We've previously covered Mozilla considering a push to deprecate HTTP in favor of HTTPS. Well, it looks like the time is here. This HTTPS encrypted blogpost by Mozilla starts with
Today we are announcing our intent to phase out non-secure HTTP.
There's pretty broad agreement that HTTPS is the way forward for the web. In recent months, there have been statements from IETF, IAB (even the other IAB), W3C, and the US Government calling for universal use of encryption by Internet applications, which in the case of the web means HTTPS.
[...] There are two broad elements of this plan:
- Setting a date after which all new features will be available only to secure websites
- Gradually phasing out access to browser features for non-secure websites, especially
features that pose risks to users' security and privacy.[...] For example, one definition of "new" could be "features that cannot be polyfilled". That would allow things like CSS and other rendering features to still be used by insecure websites, since the page can draw effects on its own (e.g., using <canvas>). But it would still restrict qualitatively new features, such as access to new hardware capabilities.
[More after the break]
This unencrypted blogpost raises good points against the move:In conclusion; no, TLS certificates are not really free. Introducing forced TLS would create an imbalance between those who have the money and means to purchase a certificate (or potentially many certificates), and those who don't - all the while promoting a cryptosystem as being 'secure' when there are known problems with it. This is directly counter to an open web.
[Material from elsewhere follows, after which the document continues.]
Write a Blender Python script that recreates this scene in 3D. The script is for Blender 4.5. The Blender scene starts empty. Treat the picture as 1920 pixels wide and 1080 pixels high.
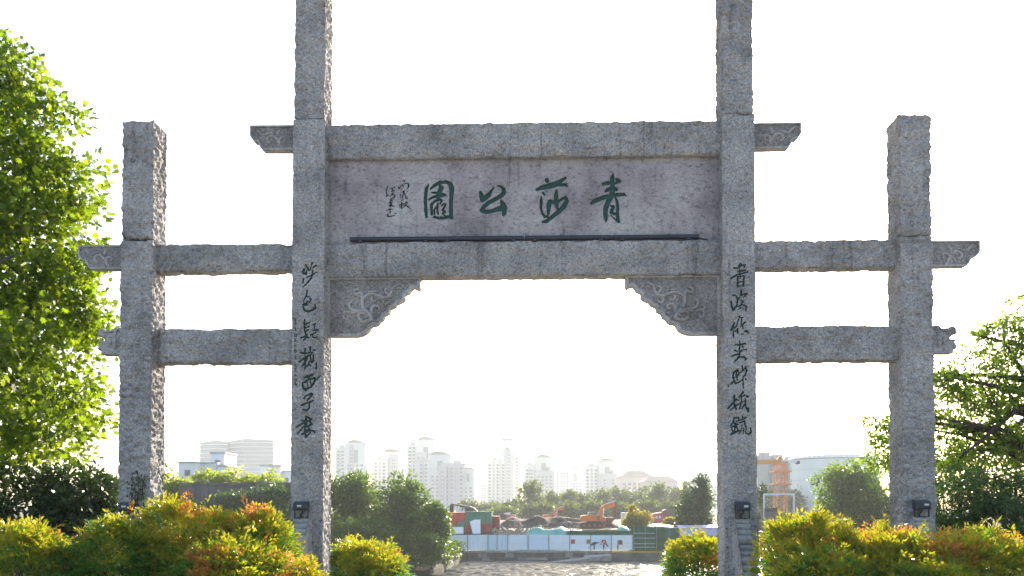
import bpy, math, random
import numpy as np
from mathutils import Vector, Matrix

random.seed(7)
rng = np.random.default_rng(7)
R = math.radians
SC = bpy.context.scene
COL = SC.collection

# ------------------------------------------------------------------ camera
F_PX, CX, CY, PITCH, EYE = 1650.0, 960.0, 906.8, R(1.5), 1.6
cd = bpy.data.cameras.new('camera')
cam = bpy.data.objects.new('camera', cd)
COL.objects.link(cam)
cam.location = (0, 0, EYE)
cam.rotation_euler = (R(90) + PITCH, 0, 0)
cd.sensor_width = 36
cd.lens = F_PX / 1920 * 36
cd.shift_y = (CY - 540) / 1920
cd.clip_start = 0.1
cd.clip_end = 6000
cd.dof.use_dof = True
cd.dof.focus_distance = 15.7
cd.dof.aperture_fstop = 2.2
SC.camera = cam

# ------------------------------------------------------------------ sky, sun, exposure
SUN_AZ, SUN_EL = R(15), R(21)          # azimuth to the right of straight ahead (+Y), elevation
w = bpy.data.worlds.new('World')
SC.world = w
w.use_nodes = True
nt = w.node_tree
sky = nt.nodes.new('ShaderNodeTexSky')
sky.sky_type = 'NISHITA'
sky.sun_disc = False
sky.sun_elevation = SUN_EL
sky.sun_rotation = SUN_AZ
sky.air_density = 1.0
sky.dust_density = 2.5
sky.ozone_density = 1.0
bg = nt.nodes['Background']
bg.inputs['Strength'].default_value = 0.10
nt.links.new(sky.outputs[0], bg.inputs['Color'])
sl = bpy.data.lights.new('sun', 'SUN')
sl.energy = 3.7
sl.angle = R(0.6)
sl.color = (1.0, 0.88, 0.70)
sun = bpy.data.objects.new('sun', sl)
COL.objects.link(sun)
sd = Vector((math.sin(SUN_AZ) * math.cos(SUN_EL), math.cos(SUN_AZ) * math.cos(SUN_EL), math.sin(SUN_EL)))
sun.rotation_euler = sd.to_track_quat('Z', 'Y').to_euler()
sun.location = (0, 0, 60)
SC.view_settings.view_transform = 'Standard'
SC.view_settings.look = 'None'
SC.view_settings.exposure = 1.95
SC.view_settings.gamma = 1.0
SC.view_settings.use_curve_mapping = False
SC.cycles.use_denoising = True
SC.cycles.denoising_prefilter = 'NONE'
SC.cycles.max_bounces = 8
SC.cycles.diffuse_bounces = 3
SC.cycles.glossy_bounces = 3
SC.cycles.transmission_bounces = 4
SC.cycles.transparent_max_bounces = 8
SC.cycles.volume_bounces = 1
SC.cycles.caustics_reflective = False
SC.cycles.caustics_refractive = False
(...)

There are plenty of problems with TLS that need to be fixed before pressuring people to use it. Let's start with that first.
Other links: Hacker News thread on the Mozilla post, Hacker news thread for the rebuttal. The comment threads are interesting. Here's one excerpt from the second link:
There's one solution that the author didn't cover: Start treating self-signed certs as unencrypted. Then, deprecate http support over a multi-year phase out. That way, website owners who want to keep their status quo, can just add a self signed cert and their users will be none the wiser.
For https there are two major objectives. 1) Prevent MITM attacks. 2) Prevent snooping from passive monitoring. Self-signed certs can prevent #2, which the IETF has adopted as a Best Current Practice. I'm much more in favor of trying to at least do one of the two objectives of https, rather than refusing to do anything until we are able to do both objectives.
One other major argument against ridding ourselves of HTTP is pure performance, encryption is expensive, and why burn that power encrypting things that have no need to be encrypted.
The enforcing of HTTPS is something that has provoked discussion here in the past. Go crazy!
(Score: 2) by coolgopher on Wednesday May 06 2015, @07:24AM
No, the CA only signs your Certificate Signing Request (CSR) data, which includes the public key, not the private one. Of course, some (many?) CAs provide convenience generation where they prepare both your keys and CSR for you, though the better ones do it purely in JavaScript in your browser, so the private key never reaches their servers.
The bigger issue is that they can happily provide another certificate for your domain to government agency of choice, allowing them to impersonate you with impunity. This is the part that needs a proper solution. Perhaps DNSSEC is part of that, I honestly don't know. It needs to be fixed though, as the current hierarchical model has been shown time and time again to not provide much trust at all. Wasn't it just last month that one of the larger Chinese CAs got caught out?
(Score: 3, Informative) by FatPhil on Wednesday May 06 2015, @01:48PM
Yes. At the time, I was thinking "wasn't it only recently that it happened to ... too?" and did a little bit of hunting. To my shock, there had been about half a dozen incidents between the one I remembered and the current one. (I looked at the MS security update for the china one - it came bundled with the other recent fixes, just so you didn't miss them.) Shockingly, between china and the one I remember had been *2* Comodo incidents, IIRC. (I think they were the first big-name fuck-up years back.)